The current state of our energy industry, economy, and geopolitical standing are not healthy. Until the health of those improve, we’re all going to pay the price. It’s just a question as to what extent. This didn’t have to be. How long shall we continue to tolerate it?

The good news is the Appalachian region has the resources, know-how, and work ethic to be the fountainhead, or the catalyst, of the modern energy and manufacturing industries. We can be a center for skilled labor job creation to help pave a path to middle class access to the region’s underserved rural and urban communities. The only thing preventing this from happening is a collective willingness to embrace data and facts over politics and ideology.

We should embrace the assets, and the workforce, and the energy in the Appalachian region to be utilized first in this region and then far beyond.
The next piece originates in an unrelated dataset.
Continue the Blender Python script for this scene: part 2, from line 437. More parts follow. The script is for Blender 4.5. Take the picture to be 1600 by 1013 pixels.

It can make western Pennsylvania, Ohio, western Virginia, or West Virginia the true energy capital of the world by developing and utilizing homegrown resources to build a local energy ecosystem that will cultivate and sustain the middle class for the next generation.

These natural gas-based products, they’re more environmentally friendly, lower cost and will be sourced locally in the Appalachian region instead of faraway lands with extensive supply chains of carbon footprints.

This is a realistic, actionable solution for the Appalachian region that runs counter to other efforts championed by establishment organizations, or by those with ideological goals.

The final thought ties back to where we started. Despite the challenges noted in my observations, we’re going to continue to embrace our tangible, impactful and local approach to ESG, which is going to help us execute our Sustainable Business Model and deliver long-term per share value, while advocating for our industry and region. The opportunity is now to reframe and redefine the region’s energy utilization and economic strategy, and it will directly and tangibly benefit local citizens, the local environment, and the entire region. When the ‘why?’ of what we do is so compelling, our path forward is always clear.